**Task prompt:** Please copy the lines below exactly, from the first one through the line showing "SC.camera = cam".

**Supplied material:**

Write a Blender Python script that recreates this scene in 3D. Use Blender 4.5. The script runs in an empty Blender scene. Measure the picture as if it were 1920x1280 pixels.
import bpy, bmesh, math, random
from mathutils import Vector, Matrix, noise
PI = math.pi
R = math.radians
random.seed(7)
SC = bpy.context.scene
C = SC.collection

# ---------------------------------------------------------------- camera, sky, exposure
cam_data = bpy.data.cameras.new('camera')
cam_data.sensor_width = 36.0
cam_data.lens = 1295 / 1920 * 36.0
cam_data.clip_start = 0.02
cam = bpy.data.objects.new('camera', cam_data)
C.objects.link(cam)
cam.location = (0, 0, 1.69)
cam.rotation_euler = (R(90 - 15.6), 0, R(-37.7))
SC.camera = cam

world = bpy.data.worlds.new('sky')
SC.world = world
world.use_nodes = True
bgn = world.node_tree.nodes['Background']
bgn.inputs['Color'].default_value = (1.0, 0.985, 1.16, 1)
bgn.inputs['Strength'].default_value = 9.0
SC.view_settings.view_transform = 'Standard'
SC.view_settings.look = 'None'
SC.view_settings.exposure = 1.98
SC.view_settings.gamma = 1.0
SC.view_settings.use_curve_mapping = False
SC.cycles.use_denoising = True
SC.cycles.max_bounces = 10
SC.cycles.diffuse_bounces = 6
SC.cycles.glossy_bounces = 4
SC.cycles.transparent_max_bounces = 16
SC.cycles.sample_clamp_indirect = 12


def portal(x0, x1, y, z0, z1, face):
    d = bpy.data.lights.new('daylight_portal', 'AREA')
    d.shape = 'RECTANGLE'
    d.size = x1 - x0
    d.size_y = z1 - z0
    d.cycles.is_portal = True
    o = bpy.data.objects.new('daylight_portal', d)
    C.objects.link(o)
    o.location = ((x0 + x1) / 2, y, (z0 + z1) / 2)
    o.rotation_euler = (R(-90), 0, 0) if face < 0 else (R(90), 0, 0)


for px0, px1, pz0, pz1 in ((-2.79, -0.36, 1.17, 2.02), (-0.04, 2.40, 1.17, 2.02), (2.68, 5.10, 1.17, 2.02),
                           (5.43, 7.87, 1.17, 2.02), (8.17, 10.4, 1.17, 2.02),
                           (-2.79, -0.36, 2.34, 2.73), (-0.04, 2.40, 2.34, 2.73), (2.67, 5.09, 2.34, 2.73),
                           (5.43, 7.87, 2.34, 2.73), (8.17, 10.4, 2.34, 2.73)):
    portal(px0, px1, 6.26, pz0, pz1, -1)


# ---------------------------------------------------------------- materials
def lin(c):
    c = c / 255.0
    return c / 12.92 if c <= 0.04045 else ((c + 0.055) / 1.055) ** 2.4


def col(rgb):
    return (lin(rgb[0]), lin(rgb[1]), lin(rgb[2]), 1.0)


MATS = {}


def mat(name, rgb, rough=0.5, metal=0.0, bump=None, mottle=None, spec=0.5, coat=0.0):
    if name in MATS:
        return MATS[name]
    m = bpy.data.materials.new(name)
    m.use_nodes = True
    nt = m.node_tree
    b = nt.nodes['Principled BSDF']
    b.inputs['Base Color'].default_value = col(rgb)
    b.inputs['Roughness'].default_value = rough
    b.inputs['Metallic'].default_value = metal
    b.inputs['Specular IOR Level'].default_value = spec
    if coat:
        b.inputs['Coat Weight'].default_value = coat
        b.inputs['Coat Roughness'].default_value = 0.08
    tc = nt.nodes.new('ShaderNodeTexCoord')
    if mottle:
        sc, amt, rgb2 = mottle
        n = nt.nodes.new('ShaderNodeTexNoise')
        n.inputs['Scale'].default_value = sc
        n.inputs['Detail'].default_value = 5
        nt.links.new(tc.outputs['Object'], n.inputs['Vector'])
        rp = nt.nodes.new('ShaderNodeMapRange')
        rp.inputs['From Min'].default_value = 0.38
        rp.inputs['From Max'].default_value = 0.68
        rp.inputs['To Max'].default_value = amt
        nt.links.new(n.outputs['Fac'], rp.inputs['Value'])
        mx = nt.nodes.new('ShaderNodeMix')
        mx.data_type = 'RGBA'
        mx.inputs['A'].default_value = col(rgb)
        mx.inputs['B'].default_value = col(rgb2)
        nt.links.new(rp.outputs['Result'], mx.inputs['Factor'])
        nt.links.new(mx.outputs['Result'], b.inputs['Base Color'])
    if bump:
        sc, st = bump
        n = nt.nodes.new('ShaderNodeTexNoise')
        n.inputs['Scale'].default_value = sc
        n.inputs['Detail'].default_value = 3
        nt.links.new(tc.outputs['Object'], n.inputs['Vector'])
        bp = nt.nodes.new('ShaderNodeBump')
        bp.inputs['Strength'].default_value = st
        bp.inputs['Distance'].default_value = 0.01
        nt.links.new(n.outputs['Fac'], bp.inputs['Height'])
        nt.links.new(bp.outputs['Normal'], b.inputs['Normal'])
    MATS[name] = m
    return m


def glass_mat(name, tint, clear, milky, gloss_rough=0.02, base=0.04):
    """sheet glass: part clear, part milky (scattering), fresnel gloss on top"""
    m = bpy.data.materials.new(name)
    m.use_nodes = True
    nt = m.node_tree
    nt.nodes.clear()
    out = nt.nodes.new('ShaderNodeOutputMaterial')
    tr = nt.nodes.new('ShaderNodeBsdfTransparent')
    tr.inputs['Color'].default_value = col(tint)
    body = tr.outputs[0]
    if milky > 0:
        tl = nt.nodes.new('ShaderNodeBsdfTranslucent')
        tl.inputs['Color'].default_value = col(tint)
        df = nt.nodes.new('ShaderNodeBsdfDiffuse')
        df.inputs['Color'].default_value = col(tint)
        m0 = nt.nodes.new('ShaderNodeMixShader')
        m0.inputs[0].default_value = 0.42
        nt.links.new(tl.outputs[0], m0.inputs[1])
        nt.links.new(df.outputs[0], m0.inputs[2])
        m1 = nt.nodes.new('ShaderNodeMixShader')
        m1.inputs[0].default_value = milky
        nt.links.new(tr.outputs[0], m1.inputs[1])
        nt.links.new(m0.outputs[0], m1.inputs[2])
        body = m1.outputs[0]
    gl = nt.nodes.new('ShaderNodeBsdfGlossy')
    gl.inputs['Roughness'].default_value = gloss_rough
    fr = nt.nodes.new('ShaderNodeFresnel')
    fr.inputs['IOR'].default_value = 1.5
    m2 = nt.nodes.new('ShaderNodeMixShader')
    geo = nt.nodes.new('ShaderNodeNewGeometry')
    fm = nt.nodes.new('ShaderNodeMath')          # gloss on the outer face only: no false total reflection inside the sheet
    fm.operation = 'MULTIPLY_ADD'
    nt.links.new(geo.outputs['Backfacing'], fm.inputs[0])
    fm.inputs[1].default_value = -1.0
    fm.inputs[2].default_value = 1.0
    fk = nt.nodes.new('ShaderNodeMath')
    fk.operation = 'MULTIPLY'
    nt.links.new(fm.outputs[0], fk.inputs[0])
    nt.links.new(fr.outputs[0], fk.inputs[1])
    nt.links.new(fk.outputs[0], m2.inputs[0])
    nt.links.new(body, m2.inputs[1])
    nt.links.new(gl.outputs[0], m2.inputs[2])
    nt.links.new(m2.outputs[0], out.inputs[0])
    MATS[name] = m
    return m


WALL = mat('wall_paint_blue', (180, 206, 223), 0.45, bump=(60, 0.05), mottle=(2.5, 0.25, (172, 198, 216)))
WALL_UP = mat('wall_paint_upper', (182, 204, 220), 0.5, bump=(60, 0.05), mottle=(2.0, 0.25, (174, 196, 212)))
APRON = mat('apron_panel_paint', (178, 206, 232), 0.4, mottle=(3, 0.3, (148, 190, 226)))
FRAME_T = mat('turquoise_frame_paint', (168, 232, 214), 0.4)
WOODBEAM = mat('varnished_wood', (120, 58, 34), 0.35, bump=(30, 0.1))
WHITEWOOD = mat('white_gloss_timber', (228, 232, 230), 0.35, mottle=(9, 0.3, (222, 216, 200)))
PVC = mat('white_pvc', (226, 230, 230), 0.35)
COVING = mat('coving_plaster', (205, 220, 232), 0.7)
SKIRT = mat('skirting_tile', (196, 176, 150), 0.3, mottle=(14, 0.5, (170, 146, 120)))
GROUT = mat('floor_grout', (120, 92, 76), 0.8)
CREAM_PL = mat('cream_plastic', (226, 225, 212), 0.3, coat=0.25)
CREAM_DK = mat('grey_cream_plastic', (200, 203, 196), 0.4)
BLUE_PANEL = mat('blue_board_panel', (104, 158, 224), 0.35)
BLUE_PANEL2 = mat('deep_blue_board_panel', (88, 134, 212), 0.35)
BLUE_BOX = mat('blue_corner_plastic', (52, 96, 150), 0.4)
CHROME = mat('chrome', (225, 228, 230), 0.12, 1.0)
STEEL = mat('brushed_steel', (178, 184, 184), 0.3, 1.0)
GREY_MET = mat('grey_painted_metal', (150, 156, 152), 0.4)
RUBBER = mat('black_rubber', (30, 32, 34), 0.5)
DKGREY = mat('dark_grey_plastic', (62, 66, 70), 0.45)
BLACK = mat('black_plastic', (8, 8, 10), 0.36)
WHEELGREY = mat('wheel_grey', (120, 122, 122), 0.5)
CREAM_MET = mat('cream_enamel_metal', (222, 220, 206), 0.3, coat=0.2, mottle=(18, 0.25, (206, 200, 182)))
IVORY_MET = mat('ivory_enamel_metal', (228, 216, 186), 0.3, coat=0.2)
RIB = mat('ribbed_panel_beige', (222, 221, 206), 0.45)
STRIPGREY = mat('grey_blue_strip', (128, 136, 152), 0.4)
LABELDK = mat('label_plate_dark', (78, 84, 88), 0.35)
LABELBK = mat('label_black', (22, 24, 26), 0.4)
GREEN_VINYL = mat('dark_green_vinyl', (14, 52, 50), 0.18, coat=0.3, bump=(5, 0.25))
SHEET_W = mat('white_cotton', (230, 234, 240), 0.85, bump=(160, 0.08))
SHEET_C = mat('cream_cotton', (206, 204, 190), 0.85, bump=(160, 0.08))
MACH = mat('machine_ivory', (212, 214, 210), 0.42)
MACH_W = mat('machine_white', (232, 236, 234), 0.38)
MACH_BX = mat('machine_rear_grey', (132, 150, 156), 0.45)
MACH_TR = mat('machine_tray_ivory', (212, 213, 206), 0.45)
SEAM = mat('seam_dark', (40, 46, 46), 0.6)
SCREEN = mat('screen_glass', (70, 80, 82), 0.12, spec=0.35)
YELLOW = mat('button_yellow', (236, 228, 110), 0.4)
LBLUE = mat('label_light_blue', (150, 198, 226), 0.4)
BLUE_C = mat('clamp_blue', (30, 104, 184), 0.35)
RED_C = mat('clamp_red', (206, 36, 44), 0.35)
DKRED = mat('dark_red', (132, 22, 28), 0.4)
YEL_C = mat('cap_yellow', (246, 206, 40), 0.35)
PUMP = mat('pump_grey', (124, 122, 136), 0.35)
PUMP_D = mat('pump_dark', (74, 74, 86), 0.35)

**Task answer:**
Write a Blender Python script that recreates this scene in 3D. Use Blender 4.5. The script runs in an empty Blender scene. Measure the picture as if it were 1920x1280 pixels.
import bpy, bmesh, math, random
from mathutils import Vector, Matrix, noise
PI = math.pi
R = math.radians
random.seed(7)
SC = bpy.context.scene
C = SC.collection

# ---------------------------------------------------------------- camera, sky, exposure
cam_data = bpy.data.cameras.new('camera')
cam_data.sensor_width = 36.0
cam_data.lens = 1295 / 1920 * 36.0
cam_data.clip_start = 0.02
cam = bpy.data.objects.new('camera', cam_data)
C.objects.link(cam)
cam.location = (0, 0, 1.69)
cam.rotation_euler = (R(90 - 15.6), 0, R(-37.7))
SC.camera = cam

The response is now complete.